Tre asiatiska flickor på en stadsgata talar i mobiltelefon.

Photo: Anna Karefelt/Sida

a sample of results

Impact of women’s digital rights

Updated: 30 May 2017

Statistics from the Sida supported programme Women’s Rights Online shows that women are less digitally active than men and use the internet to a lesser degree to make their voices heard. Through different tools, the programme works to impact governments and global actors to follow up and empower women’s digital competence, participation and rights. 

Relatively speaking, connectivity is expensive in many of the world’s poorer countries. For example, in Africa, 1 GB costs 18% of the average monthly salary. And those who use the internet are primarily men. According to studies that the Web Foundation organisation conducted in ten cities within the framework of the Sida funded programme Women’s Rights Online (WRO), in a poor urban environment it is half as likely for a woman as a man to use the internet - even if both of them own a mobile phone. Moreover, women use the internet to a significantly lesser degree to strengthen their own political and economic strength. Ignorance on how to use the internet is one of the most common reasons why women, particularly those with a low level of education, are not connected to the same degree as men.

“In addition to the high cost of sending data, many women report that they lack digital competence. A third barrier is that they do not see the point in using their minimal free time to go online. Moreover, there is the problem of online threats and harassment that especially reduces younger women to silence,” says Ingrid Brudvig, who leads Women’s Rights Online at the Web Foundation.

According to their studies, 70% of women between the ages of 18 and 24 in the partner countries have experienced threats on the net.

Web Foundation means that political action is needed to bridge the digital differences between men and women, otherwise, the internet risks strengthening existing gender-based inequalities.

Advocacy activities for global intermediate goals

Through WRO, the Web Foundation conducts advocacy activities, for gender and ICT, at the national, regional and global levels. An important step has been the development of information and data to use as a basis for raising the issue in different forums.

“As the importance of access to and use of ICT is increasing, the need to collect gender-disaggregated data on how women use the internet is also increasing. Otherwise, it is impossible to work for and measure progress in the area. Through the Global goals governments have taken on the task of increasing access to gender sensitive statistics,” says Ingrid Brudvig.

There are two Global goals targets that affect women’s online rights and participation (5b and 9c - see box). All Global goals have indicators on how they can be followed up, but Web Foundation has further increased the details and developed these tools, among which is their Digital Gender Gap Audit that clearly shows how a number of areas that are linked to women’s access to, and use of, the internet can be followed up.
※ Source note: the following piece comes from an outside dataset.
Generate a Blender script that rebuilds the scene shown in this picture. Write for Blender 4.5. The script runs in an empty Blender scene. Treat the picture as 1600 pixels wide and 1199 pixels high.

Strategies for working with gender and ICT

Nationally, Women’s Rights Online aims to convince governments to work for political reforms that improve internet access and women’s digital participation. Through a network of collaborative organisations from ten different countries, Web Foundation develops case studies, surveys and statistics that are then used to highlight issues surrounding gender and IT on a global level.

Web Foundation’s five-step strategy, REACT, that is based on rights, access, education, content and targets, is used to show how governments, the private sector and international organisations such as the World Bank, the African Union and the UN can act to empower women’s voices and representation on the web. WRO also sits on the ITU Broadband Commission that is the UN’s specialised organ for ICT. Last year, the Web Foundation received the ITU/UN Women Gem Tech Award for, among other things, work with developing gender sensitive guidelines for ICT (Information and Communication Technology).

Johan Hellström, who works with digital development at Sida, says that in general ICT is a catalyst for attaining Global goals, but that it is also an area that is especially important to highlight and strengthen, in relation to girls’ and women’s rights.

“Even if we have few targeted projects nowadays, it is an aspect that we look at with all new support,” says Johan Hellström.